Mormons drop Scouts after century-long partnership

Mormons drop Scouts after century-long partnership

The Mormon church have announced that they are to end their partnership with the Boy Scouts of America next year, after over 105 years of working together.

In a joint statement released by The Church of Jesus Christ of Latter-day Saints and the Boy Scouts of America, the two said that: "We have jointly determined that, effective on December 31, 2019, the Church will conclude its relationship as a chartered organization with all Scouting programs around the world."
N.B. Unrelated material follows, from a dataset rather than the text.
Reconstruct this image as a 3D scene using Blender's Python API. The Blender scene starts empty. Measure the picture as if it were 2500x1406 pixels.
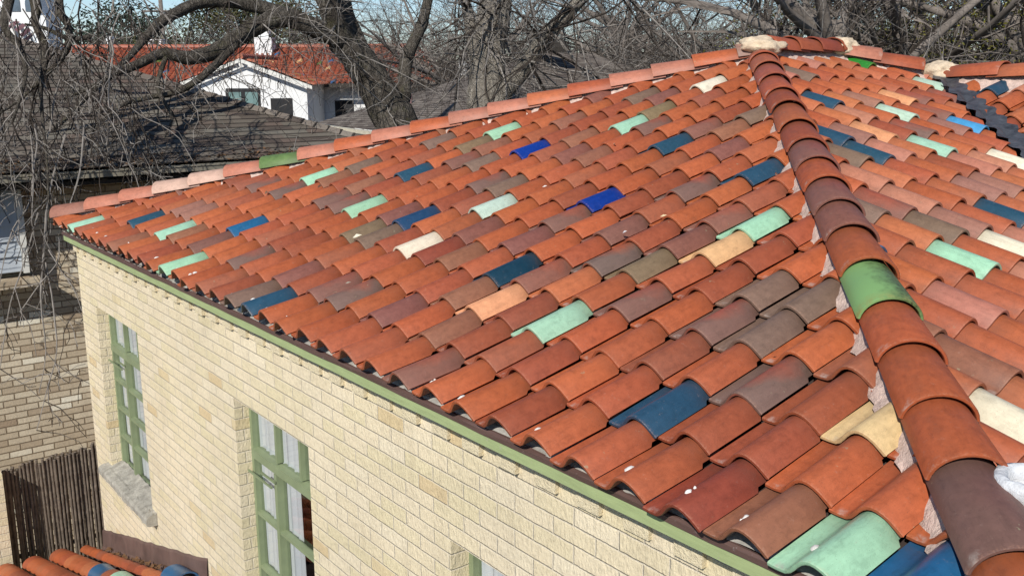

For many years, joining the Boy Scouts has been a right of passage for Mormon boys, who are estimated to make up some 20 per cent of its 2.4 million members. The removal of the automatic enrollment will do little to help the organisation's dwindling numbers, which have fallen sharply from around 2.8 million in 2012. The Mormon church is also one of the organisation's most generous sponsors.

Officially, the church said its decision to sever ties stemmed from the fact that it has now grown into a worldwide organisation, with many members outside of the United States. As a result, it says it now wants to "create and implement a uniform youth leadership and development program that serves its members globally."

However, the two groups have experienced increasingly divergent values in recent years despite their partnership being founded on shared principles. In 2015, the organisation made the decision to allow openly gay and transgender individuals to serve as troop leaders, a move the church said at the time that they were "deeply troubled" by. The Mormon church teaches that homosexuality is a sin and opposes gay marriage.

Furthermore, the church also prefers to enrol boys and girls into separate youth programmes and so is believed to be unhappy with a recent decision to allow girls to join the Boy Scouts. The announcement comes just one week after the group, whose flagship programme will be renamed Scouts BSA from next year to reflect the change, launched a major marketing campaign to attract more girls.

It is unclear at present what form the church's new leadership and development programme will take. However, last year it did remove some 185,000 boys between the ages of 14 and 18 from the Boy Scouts, instead turning them towards church-based community service.